One of the best ways to get customer feedback is to ask for it: Did they find what they were looking for? Do they have suggestions for improvement? A short survey can take you a long way towards creating an engaging user experience.
Learn more:
Resources for designing your Help Centre
Optimising your content for search
7. Market your help centre
What's the use of a help centre if no one is using it? Once you have selected your technology, set your goals and built out your site, you need to drive users there. With this step, it is important to involve your marketing team, or at least to start thinking like a marketer. How are you going to invite and attract visitors?
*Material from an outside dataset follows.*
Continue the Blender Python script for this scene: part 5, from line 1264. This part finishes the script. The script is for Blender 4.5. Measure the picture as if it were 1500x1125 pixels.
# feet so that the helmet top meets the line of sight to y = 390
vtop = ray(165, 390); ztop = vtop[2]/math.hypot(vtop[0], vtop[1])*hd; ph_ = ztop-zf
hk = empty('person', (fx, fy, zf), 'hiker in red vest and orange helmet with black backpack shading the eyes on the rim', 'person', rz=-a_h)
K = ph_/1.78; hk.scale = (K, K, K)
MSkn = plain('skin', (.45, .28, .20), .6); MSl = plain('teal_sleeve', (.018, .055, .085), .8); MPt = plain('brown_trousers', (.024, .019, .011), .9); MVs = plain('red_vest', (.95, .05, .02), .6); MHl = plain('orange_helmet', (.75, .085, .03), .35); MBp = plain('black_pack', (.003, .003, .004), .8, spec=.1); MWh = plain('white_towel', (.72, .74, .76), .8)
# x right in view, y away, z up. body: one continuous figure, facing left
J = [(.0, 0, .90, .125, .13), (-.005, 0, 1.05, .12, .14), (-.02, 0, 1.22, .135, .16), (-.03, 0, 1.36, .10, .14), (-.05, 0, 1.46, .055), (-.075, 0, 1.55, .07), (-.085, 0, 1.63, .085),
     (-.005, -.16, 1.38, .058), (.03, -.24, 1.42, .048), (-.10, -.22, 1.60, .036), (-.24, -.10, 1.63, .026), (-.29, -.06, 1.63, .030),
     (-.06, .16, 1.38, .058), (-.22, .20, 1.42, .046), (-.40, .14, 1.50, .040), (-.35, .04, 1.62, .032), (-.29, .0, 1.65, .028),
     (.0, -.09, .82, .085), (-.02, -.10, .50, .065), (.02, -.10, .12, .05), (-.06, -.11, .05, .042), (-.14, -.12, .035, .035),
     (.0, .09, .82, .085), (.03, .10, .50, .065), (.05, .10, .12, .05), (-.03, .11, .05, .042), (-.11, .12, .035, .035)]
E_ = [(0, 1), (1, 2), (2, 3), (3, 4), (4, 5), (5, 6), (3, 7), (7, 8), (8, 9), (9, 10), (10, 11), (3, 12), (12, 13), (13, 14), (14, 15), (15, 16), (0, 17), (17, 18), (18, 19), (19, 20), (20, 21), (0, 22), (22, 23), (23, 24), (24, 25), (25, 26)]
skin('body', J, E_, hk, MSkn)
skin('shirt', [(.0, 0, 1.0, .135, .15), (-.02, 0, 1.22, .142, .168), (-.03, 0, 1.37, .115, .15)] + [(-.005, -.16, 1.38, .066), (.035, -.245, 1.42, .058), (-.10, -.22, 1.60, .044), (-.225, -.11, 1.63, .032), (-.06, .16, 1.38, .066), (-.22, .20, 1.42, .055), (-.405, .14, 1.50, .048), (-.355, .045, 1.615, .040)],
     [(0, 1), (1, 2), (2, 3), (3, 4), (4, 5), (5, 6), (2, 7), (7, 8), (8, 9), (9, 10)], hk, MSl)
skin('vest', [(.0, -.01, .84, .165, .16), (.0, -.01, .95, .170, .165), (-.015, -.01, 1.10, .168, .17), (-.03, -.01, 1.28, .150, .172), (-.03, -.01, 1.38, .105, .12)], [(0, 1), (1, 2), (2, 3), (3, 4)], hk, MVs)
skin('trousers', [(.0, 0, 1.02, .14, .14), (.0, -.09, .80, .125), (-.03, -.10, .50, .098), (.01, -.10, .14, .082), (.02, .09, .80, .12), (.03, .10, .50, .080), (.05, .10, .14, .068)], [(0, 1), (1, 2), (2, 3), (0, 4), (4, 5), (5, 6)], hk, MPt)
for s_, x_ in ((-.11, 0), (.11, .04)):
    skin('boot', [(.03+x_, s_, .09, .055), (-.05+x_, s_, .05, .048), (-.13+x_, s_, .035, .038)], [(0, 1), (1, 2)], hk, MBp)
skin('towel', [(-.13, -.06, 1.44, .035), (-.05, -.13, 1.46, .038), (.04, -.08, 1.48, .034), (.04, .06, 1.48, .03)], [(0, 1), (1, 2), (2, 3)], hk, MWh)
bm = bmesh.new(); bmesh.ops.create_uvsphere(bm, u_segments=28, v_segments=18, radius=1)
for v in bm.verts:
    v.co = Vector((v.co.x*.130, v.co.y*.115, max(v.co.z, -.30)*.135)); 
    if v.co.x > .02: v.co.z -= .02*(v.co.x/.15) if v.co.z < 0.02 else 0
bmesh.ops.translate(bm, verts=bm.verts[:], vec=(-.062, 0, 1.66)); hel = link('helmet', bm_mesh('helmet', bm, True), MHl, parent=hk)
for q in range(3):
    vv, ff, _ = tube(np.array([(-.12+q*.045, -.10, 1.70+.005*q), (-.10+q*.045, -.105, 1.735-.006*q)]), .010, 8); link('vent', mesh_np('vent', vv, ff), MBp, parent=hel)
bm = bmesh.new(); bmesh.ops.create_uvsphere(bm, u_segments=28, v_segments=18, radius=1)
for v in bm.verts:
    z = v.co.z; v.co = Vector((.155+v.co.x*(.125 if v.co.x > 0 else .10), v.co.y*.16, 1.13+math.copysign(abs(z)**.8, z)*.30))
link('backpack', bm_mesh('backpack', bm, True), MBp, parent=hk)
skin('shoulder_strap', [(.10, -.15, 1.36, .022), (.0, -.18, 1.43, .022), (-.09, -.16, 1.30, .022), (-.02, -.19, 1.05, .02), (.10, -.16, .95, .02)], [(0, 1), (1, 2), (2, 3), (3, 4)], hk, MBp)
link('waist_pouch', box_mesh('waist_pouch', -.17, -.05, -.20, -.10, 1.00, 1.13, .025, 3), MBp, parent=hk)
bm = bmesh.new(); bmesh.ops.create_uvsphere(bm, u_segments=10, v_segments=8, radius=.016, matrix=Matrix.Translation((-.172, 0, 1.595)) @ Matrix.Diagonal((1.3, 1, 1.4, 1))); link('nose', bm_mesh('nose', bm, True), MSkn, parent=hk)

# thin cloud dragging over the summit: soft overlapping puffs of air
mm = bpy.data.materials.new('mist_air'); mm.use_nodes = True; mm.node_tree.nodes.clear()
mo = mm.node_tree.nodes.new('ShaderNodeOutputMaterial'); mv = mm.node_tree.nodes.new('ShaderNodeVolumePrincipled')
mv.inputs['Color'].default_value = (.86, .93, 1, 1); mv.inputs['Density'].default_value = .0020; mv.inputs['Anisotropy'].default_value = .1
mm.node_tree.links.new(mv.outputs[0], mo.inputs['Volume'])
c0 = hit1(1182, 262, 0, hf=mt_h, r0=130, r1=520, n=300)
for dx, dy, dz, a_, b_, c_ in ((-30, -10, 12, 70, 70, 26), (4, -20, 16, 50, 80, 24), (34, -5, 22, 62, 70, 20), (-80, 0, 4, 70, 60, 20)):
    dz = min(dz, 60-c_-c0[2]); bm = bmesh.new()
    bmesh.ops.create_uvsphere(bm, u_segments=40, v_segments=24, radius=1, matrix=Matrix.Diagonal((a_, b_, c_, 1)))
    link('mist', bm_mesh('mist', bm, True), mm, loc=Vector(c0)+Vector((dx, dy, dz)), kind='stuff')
How are you going to promote the site or even particular aspects of the site? And, are there ways to leverage the community to help support other marketing programmes?
Learn more:
Driving traffic to your knowledge base and forums
How is an internal help desk different?
Maybe you've seen the term internal help desk and wondered. This differs from a standard help desk that serves customers en masse, using a software product to organise conversations. Many corporate decision makers are including internal help desks into their accelerated digital plans. An internal help desk is a centralised hub for employees to access information around process, products and services that are offered internally. An internal help desk is a key aspect of an excellent employee experience, especially as ongoing shifts in the world and the workplace force employers to compete for top talent.
What's next
With the right partner and the right advice, help centre setup and maintenance is easier than it may seem. Define your goals early so they can guide your implementation, and always keep the customer at the forefront as you make decisions. Once your help centre is set up, you can begin measuring success right away—success that will only increase as you continue to stay involved.